Secondly to redistribute income over each individual's lifetime. This is
often performed not on an individual basis (those who work now pay some of
older peoples' entitlements and will be assisted by the next generation),
and there is some redistribution from rich to poor, but the principle is
that you receive approximately what you contribute (in the case of education
you get an advance).

Thirdly because health care and education (the two main areas of the public
sector of the economy) can't be reduced to commodities on the market,
because health care and education are about making everybody an able player
on the market.  In other areas of the economy you can then allow
competition.

Classical welfare is therefore reciprocal, with a larger or smaller element
of redistribution.

But now, alas, the circumstances that gave rise to the Welfare State have
changed.

The modern economy of the developed countries, including our own is no
longer based to the same extent on industrial production by a homogeneous
army of workers.  The bulk of the gross domestic product is now generated by
a symbol and information-handling middle class and some highly qualified
workers.  These qualified people have a bargaining position in the labour
market because of their individual competence, whereas traditional workers
are interchangeable and depend on organisation and solidarity in their
negotiations with the employers.  A large part of the former industrial army
is descending into service jobs, menial work, unemployment.  Many of their
children become irrelevant for economic growth instead of becoming
productive workers like their parents and grandparents.

New growth sectors of the economy of course absorb many people who can't
make a living in the older sectors.  Also, income stratification is now in
many countries being permitted to increase. Employment is created at the
cost of an increase in the number of people on very low wages.  But even if
mass unemployment is avoided, the current economic revolution will have a
profound effect on our society: it will bring about the end of collectivism.

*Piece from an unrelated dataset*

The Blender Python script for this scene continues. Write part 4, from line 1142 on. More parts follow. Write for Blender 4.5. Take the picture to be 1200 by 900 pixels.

The lower classes in developed countries have lost much of their political
influence because of the shrinking and disorganisation of the only powerful
group among them, the working class proper.  The shift in the economy away
from manufacturing, and economic globalisation which makes it possible to
allocate production to the enormous unregulated labour markets outside the
classical welfare states, have deprived the industrial workers in the
developed countries of their powerful position as sole suppliers of labour
force to the most important part of the world economy.  The lower classes
are therefore now unable to defend the Welfare State.  Nor is there any
longer any political or economic reason for the influential strata of
society to support the preservation of the Welfare State.

Those who have important functions in the new economy will be employed on
individual contracts, and will be able to find individual solutions for
their education, health care, retirement and so on, while the majority of
the lower classes will face uncertainty.  And the Welfare State will
increasingly be presented as an impediment to economic growth.

In Australia the effects of this revolution and the dismantling of the 80
year old Australian Settlement, have been alleviated by the compromises
between the traditional Australian social system and the economic
internationalisation that was carried out during the Hawke-Keating years.
These successive Labor prime ministers presided over this transition in the
Australian economy, and they sought to introduce reform without destroying
the commitment to the welfare state.  Labor eventually lost the 1996
election but the earlier endorsement of the electorate of this compromise to
a large extent forced the coalition parties to be more cautious about
dismantling the welfare state, notwithstanding their preferences.

But the story does not end here.  The welfare state will continue to face
pressure to retreat.  As I have said, it will increasingly be presented as
an impediment to economic growth.  You do not need me to tell you this.